EXERCISE
What follows is a listing; give it again exactly, in its entirety.

DATA LINES
┌──
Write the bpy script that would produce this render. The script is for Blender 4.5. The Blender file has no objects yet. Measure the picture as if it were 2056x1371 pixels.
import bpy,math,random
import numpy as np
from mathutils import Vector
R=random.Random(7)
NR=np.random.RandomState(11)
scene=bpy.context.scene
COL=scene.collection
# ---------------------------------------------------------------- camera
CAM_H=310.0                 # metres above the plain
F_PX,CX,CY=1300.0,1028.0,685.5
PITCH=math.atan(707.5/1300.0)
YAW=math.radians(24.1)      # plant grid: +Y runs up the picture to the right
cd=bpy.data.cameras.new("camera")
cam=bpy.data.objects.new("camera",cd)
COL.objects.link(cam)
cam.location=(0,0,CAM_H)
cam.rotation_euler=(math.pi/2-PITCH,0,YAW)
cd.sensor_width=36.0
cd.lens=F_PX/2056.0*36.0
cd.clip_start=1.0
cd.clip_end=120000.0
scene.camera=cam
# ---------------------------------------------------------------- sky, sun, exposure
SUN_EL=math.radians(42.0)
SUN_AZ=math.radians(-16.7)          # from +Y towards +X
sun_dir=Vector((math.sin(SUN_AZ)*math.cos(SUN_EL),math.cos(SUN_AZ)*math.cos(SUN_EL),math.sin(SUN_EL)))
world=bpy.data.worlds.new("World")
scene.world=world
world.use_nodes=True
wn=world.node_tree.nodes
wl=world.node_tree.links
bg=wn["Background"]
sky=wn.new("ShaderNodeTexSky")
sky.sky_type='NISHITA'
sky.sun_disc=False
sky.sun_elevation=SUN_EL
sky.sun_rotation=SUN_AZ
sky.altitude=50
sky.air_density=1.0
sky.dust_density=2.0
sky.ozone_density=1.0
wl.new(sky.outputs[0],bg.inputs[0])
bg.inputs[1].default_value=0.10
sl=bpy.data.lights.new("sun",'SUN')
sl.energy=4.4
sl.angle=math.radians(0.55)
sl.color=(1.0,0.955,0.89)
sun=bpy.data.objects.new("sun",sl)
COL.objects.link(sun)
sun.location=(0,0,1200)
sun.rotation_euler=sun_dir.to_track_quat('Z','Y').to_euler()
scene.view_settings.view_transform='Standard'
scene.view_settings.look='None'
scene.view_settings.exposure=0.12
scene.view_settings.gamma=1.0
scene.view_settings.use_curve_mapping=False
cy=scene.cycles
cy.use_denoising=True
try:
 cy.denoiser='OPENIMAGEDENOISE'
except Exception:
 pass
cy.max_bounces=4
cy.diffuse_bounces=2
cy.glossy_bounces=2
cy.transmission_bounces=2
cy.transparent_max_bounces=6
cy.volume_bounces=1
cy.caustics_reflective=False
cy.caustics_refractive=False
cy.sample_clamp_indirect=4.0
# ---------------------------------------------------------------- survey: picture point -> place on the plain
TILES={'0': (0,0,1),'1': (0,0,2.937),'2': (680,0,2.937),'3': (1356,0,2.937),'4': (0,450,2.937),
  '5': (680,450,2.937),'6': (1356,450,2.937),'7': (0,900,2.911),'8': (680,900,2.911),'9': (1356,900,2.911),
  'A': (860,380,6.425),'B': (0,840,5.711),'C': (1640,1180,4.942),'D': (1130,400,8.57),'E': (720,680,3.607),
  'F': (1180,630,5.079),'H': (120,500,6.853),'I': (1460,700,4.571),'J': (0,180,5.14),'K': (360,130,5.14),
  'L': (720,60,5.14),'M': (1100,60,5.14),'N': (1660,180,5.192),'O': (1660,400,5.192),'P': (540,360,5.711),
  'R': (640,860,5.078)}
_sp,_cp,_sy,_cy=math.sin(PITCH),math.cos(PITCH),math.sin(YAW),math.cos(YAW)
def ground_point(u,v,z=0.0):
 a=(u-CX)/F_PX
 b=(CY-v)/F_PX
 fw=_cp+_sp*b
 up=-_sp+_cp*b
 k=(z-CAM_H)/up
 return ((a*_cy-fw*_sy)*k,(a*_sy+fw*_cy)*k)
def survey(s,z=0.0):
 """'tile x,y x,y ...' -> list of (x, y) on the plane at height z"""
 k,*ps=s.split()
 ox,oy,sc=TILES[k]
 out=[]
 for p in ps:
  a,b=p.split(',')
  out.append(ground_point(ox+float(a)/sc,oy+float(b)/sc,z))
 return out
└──
TASK SOLUTION
Write the bpy script that would produce this render. The script is for Blender 4.5. The Blender file has no objects yet. Measure the picture as if it were 2056x1371 pixels.
import bpy,math,random
import numpy as np
from mathutils import Vector
R=random.Random(7)
NR=np.random.RandomState(11)
scene=bpy.context.scene
COL=scene.collection
# ---------------------------------------------------------------- camera
CAM_H=310.0                 # metres above the plain
F_PX,CX,CY=1300.0,1028.0,685.5
PITCH=math.atan(707.5/1300.0)
YAW=math.radians(24.1)      # plant grid: +Y runs up the picture to the right
cd=bpy.data.cameras.new("camera")
cam=bpy.data.objects.new("camera",cd)
COL.objects.link(cam)
cam.location=(0,0,CAM_H)
cam.rotation_euler=(math.pi/2-PITCH,0,YAW)
cd.sensor_width=36.0
cd.lens=F_PX/2056.0*36.0
cd.clip_start=1.0
cd.clip_end=120000.0
scene.camera=cam
# ---------------------------------------------------------------- sky, sun, exposure
SUN_EL=math.radians(42.0)
SUN_AZ=math.radians(-16.7)          # from +Y towards +X
sun_dir=Vector((math.sin(SUN_AZ)*math.cos(SUN_EL),math.cos(SUN_AZ)*math.cos(SUN_EL),math.sin(SUN_EL)))
world=bpy.data.worlds.new("World")
scene.world=world
world.use_nodes=True
wn=world.node_tree.nodes
wl=world.node_tree.links
bg=wn["Background"]
sky=wn.new("ShaderNodeTexSky")
sky.sky_type='NISHITA'
sky.sun_disc=False
sky.sun_elevation=SUN_EL
sky.sun_rotation=SUN_AZ
sky.altitude=50
sky.air_density=1.0
sky.dust_density=2.0
sky.ozone_density=1.0
wl.new(sky.outputs[0],bg.inputs[0])
bg.inputs[1].default_value=0.10
sl=bpy.data.lights.new("sun",'SUN')
sl.energy=4.4
sl.angle=math.radians(0.55)
sl.color=(1.0,0.955,0.89)
sun=bpy.data.objects.new("sun",sl)
COL.objects.link(sun)
sun.location=(0,0,1200)
sun.rotation_euler=sun_dir.to_track_quat('Z','Y').to_euler()
scene.view_settings.view_transform='Standard'
scene.view_settings.look='None'
scene.view_settings.exposure=0.12
scene.view_settings.gamma=1.0
scene.view_settings.use_curve_mapping=False
cy=scene.cycles
cy.use_denoising=True
try:
 cy.denoiser='OPENIMAGEDENOISE'
except Exception:
 pass
cy.max_bounces=4
cy.diffuse_bounces=2
cy.glossy_bounces=2
cy.transmission_bounces=2
cy.transparent_max_bounces=6
cy.volume_bounces=1
cy.caustics_reflective=False
cy.caustics_refractive=False
cy.sample_clamp_indirect=4.0
# ---------------------------------------------------------------- survey: picture point -> place on the plain
TILES={'0': (0,0,1),'1': (0,0,2.937),'2': (680,0,2.937),'3': (1356,0,2.937),'4': (0,450,2.937),
  '5': (680,450,2.937),'6': (1356,450,2.937),'7': (0,900,2.911),'8': (680,900,2.911),'9': (1356,900,2.911),
  'A': (860,380,6.425),'B': (0,840,5.711),'C': (1640,1180,4.942),'D': (1130,400,8.57),'E': (720,680,3.607),
  'F': (1180,630,5.079),'H': (120,500,6.853),'I': (1460,700,4.571),'J': (0,180,5.14),'K': (360,130,5.14),
  'L': (720,60,5.14),'M': (1100,60,5.14),'N': (1660,180,5.192),'O': (1660,400,5.192),'P': (540,360,5.711),
  'R': (640,860,5.078)}
_sp,_cp,_sy,_cy=math.sin(PITCH),math.cos(PITCH),math.sin(YAW),math.cos(YAW)
def ground_point(u,v,z=0.0):
 a=(u-CX)/F_PX
 b=(CY-v)/F_PX
 fw=_cp+_sp*b
 up=-_sp+_cp*b
 k=(z-CAM_H)/up
 return ((a*_cy-fw*_sy)*k,(a*_sy+fw*_cy)*k)
def survey(s,z=0.0):
 """'tile x,y x,y ...' -> list of (x, y) on the plane at height z"""
 k,*ps=s.split()
 ox,oy,sc=TILES[k]
 out=[]
 for p in ps:
  a,b=p.split(',')
  out.append(ground_point(ox+float(a)/sc,oy+float(b)/sc,z))
 return out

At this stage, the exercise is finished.